Quand le hasard arrange les choses

Il arrive souvent que le hasard arrange bien les choses. Quelques années plus tard, je m’étais trouvé face à face avec le même wali « à explosions ». C’était au cours d’une visite du président Maouiya dans une région intérieure, celle du Hodh Echarghi en 1996. Je faisais partie de l’équipe des journalistes. Lui était directeur au ministère de l’intérieur. L’effet du hasard continuait à jouer à chaque fois. A plusieurs reprises, je me trouvais sans le chercher face à face avec  l’ex-wali, encore toujours autour d’un plat. A chaque fois il n’arrivait  pas à dissimuler sa gêne de ma présence si près de lui. Ce qui risquait de le  priver de déguster convenablement les délicieux repas du Hodh.
Les années 1990 étaient marquées par des élections à répétitions. Il ne se passait pas deux à trois ans sans l’organisation de nouvelles élections, souvent  avant échéance. Il n‘y avait aucune explication plausible à cela.  Il se pourrait que le régime d’Ould Taya pour se perpétuer cherchait constamment à occuper les gens en permanence dans  la préparation, l’organisation et le déroulement de nouvelles élections, le plus souvent avant terme. Il se pourrait aussi que les nombreux groupes de maffiosis  qui pullulaient  autour de lui, cherchaient à travers les élections à faire bouger l’argent à flots en vue d’en profiter à chaque occasion.

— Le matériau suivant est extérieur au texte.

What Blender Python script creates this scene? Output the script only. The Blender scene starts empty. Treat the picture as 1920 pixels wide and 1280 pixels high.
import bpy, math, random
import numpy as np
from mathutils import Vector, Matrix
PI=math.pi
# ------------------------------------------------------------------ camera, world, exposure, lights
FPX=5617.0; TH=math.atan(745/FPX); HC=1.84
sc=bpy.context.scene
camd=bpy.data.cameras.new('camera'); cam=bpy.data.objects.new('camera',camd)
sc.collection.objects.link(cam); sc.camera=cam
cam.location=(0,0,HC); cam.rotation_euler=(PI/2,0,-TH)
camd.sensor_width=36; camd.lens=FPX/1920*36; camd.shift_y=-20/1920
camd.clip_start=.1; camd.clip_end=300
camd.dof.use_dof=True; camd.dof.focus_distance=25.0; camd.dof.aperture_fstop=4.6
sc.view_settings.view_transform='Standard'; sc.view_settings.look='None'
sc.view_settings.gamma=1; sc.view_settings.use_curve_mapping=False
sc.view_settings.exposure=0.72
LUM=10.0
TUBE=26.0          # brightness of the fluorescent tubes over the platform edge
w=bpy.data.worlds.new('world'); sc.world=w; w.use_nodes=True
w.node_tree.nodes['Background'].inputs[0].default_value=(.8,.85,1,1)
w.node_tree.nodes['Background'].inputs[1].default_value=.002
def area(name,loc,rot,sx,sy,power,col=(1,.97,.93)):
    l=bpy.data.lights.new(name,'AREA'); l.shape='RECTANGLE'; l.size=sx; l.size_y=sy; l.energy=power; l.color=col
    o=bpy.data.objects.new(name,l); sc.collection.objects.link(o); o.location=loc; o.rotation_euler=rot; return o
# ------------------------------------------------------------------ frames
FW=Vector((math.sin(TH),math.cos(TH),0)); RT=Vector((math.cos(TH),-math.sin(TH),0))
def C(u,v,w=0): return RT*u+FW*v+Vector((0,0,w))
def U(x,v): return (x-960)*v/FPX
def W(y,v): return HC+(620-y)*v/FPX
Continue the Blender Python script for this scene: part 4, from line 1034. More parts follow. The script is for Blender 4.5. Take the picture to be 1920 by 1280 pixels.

Les mutations de l’opposition

De son côté, l’opposition était en permanence occupée et secouée par des crises et de profondes mutations internes. Le principal parti d’opposition, l’UFD en était la meilleure illustration. C’était ainsi que l’UFD tout court va engendrer l’UFD/EN. Cette dernière accouchera, et difficilement, de deux formations : RFD et UFP. Auparavant,  ils allaient se tirailler pendant une longue période sur le nom du parti. L’UFP était à dominante des militants de l’ancien MND, alors que le RFD fut constitué, en plus de quelques fils de grandes familles issues du régime du président Mokhtar, d’un grand nombre de cadres techniques et universitaires. Les différents pouvoirs qui allaient se succéder  depuis à la tête  de l’Etat Mauritanien n’avaient cessé d’en recruter, sans jamais parvenir à les épuiser.